Makanya kemudian, ada beberapa yang beranggapan bahwa ini by design atau setingan PDIP dan Jokowi sendiri membuat kesan perpecahan, namun sesungguhnya hanya ingin melihat reaksi lawan-lawan politiknya, siapa yang setuju dan menolak Ganjar, dan atau siapa yang setuju atau menolak Jokowi-PDIP pecah kongsi.

Dalam praktik politik riil memang kadang dibutuhkan test the water karena banyak partai dan tokoh politik yang kadang basa-basi. Beda bicara di depan dengan di belakang. Jika memang ini yang tengah terjadi, maka masyarakat akan lebih merasa tenang karena tidak ada gejolak politik yang begitu berarti. Semua aman terkendali, seperti pada permainan atau game politik yang dijalankan Jokowi selama ini. Semua sudah diperhitungkan.

Jika hanya setingan, maka Ganjar sudah 90% dipastikan bakal maju yang kemungkinan besar berpartner dengan Prabowo. Siapa yang menjadi 1 dan siapa yang menjadi 2 tunggal dirembugkan. Namun jika tidak (bukan setingan), maka antara Jokowi-PDIP pecah kongsi benar terjadi. Meski pertaruhan politiknya bisa sangat merugikan PDIP. Artinya, apakah PDIP mau menjatuhkan reputasi dan hasil pemilu kelak?

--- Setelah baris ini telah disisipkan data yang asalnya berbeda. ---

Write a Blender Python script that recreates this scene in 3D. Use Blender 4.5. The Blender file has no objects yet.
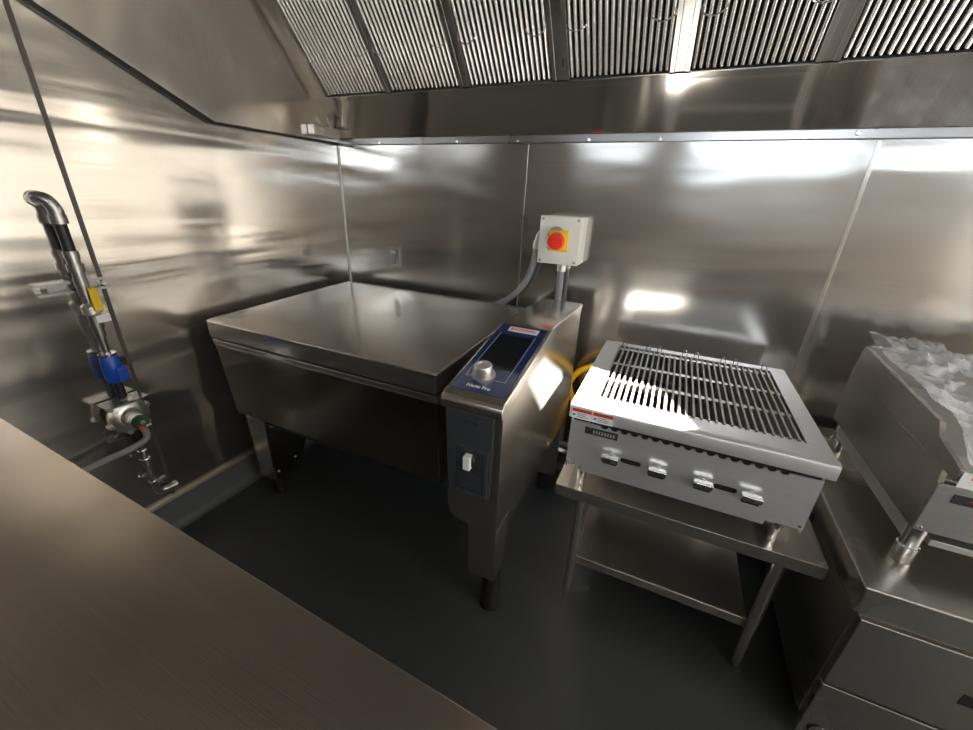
import bpy, bmesh, math, random
from mathutils import Vector, Matrix, noise
random.seed(7)
C = bpy.context.scene.collection
SC = bpy.context.scene
PI = math.pi

# ------------------------------------------------------------------ materials
def new_mat(name):
    m = bpy.data.materials.new(name); m.use_nodes = True
    nt = m.node_tree; p = nt.nodes['Principled BSDF']
    return m, nt, p

def metal(name, col=(.60, .575, .54), rough=.2, wav=0.0, wscale=(1, 1, 1), brush=None, bstr=.06,
          rvar=.05, aniso=0.0, tan=None, met=.94, grain=.16):
    """brushed stainless: long soft dents, fine brush lines, faint smears"""
    m, nt, p = new_mat(name); L = nt.links.new
    p.inputs['Metallic'].default_value = met
    p.inputs['Base Color'].default_value = (*col, 1)
    p.inputs['Anisotropic'].default_value = aniso
    tc = nt.nodes.new('ShaderNodeTexCoord')
    # smears change the roughness a little
    n1 = nt.nodes.new('ShaderNodeTexNoise'); n1.inputs['Scale'].default_value = 3.1
    n1.inputs['Detail'].default_value = 1.5; n1.inputs['Roughness'].default_value = .5
    L(tc.outputs['Object'], n1.inputs['Vector'])
    mr = nt.nodes.new('ShaderNodeMapRange')
    mr.inputs['From Min'].default_value = 0; mr.inputs['From Max'].default_value = 1
    mr.inputs['To Min'].default_value = max(.02, rough - rvar); mr.inputs['To Max'].default_value = rough + rvar
    L(n1.outputs['Fac'], mr.inputs['Value']); L(mr.outputs['Result'], p.inputs['Roughness'])
    if tan:
        cx = nt.nodes.new('ShaderNodeCombineXYZ')
        for i in range(3): cx.inputs[i].default_value = tan[i]
        L(cx.outputs[0], p.inputs['Tangent'])
    prev = None
    if wav > 0:
        mp = nt.nodes.new('ShaderNodeMapping'); mp.inputs['Scale'].default_value = wscale
        L(tc.outputs['Object'], mp.inputs['Vector'])
        n2 = nt.nodes.new('ShaderNodeTexNoise'); n2.inputs['Scale'].default_value = 1.0
        n2.inputs['Detail'].default_value = 1.6; n2.inputs['Roughness'].default_value = .4; n2.inputs['Distortion'].default_value = .6
        L(mp.outputs['Vector'], n2.inputs['Vector'])
        b = nt.nodes.new('ShaderNodeBump'); b.inputs['Strength'].default_value = 1
        b.inputs['Distance'].default_value = wav
        L(n2.outputs['Fac'], b.inputs['Height']); prev = b
    if brush:
        mp = nt.nodes.new('ShaderNodeMapping'); mp.inputs['Scale'].default_value = brush
        L(tc.outputs['Object'], mp.inputs['Vector'])
        n3 = nt.nodes.new('ShaderNodeTexNoise'); n3.inputs['Scale'].default_value = 1.0
        n3.inputs['Detail'].default_value = 2
        L(mp.outputs['Vector'], n3.inputs['Vector'])
        mx = nt.nodes.new('ShaderNodeMixRGB')
        mx.inputs['Color1'].default_value = (*[c*(1-grain) for c in col], 1)
        mx.inputs['Color2'].default_value = (*[min(1, c*(1+grain)) for c in col], 1)
        L(n3.outputs['Fac'], mx.inputs['Fac']); L(mx.outputs['Color'], p.inputs['Base Color'])
        b = nt.nodes.new('ShaderNodeBump'); b.inputs['Strength'].default_value = bstr
        b.inputs['Distance'].default_value = .001
        L(n3.outputs['Fac'], b.inputs['Height'])
        if prev: L(prev.outputs['Normal'], b.inputs['Normal'])
        prev = b
    if prev: L(prev.outputs['Normal'], p.inputs['Normal'])
    return m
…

Ganjar pun akan dilema antara patuh pada partai yang sudah membesarkannya atau manut kepada Jokowi yang juga dianggap sebagai senior dan guru politiknya? Jika patuh PDIP maka peluang maju capres gugur, atau memilih capres dari partai lain. Layaknya pertandingan sepakbola piala dunia yang masih sulit diprediksi, meski di atas kertas PDIP dan Jokowi akan sepaket usung Ganjar. Menarik untuk ditunggu saja.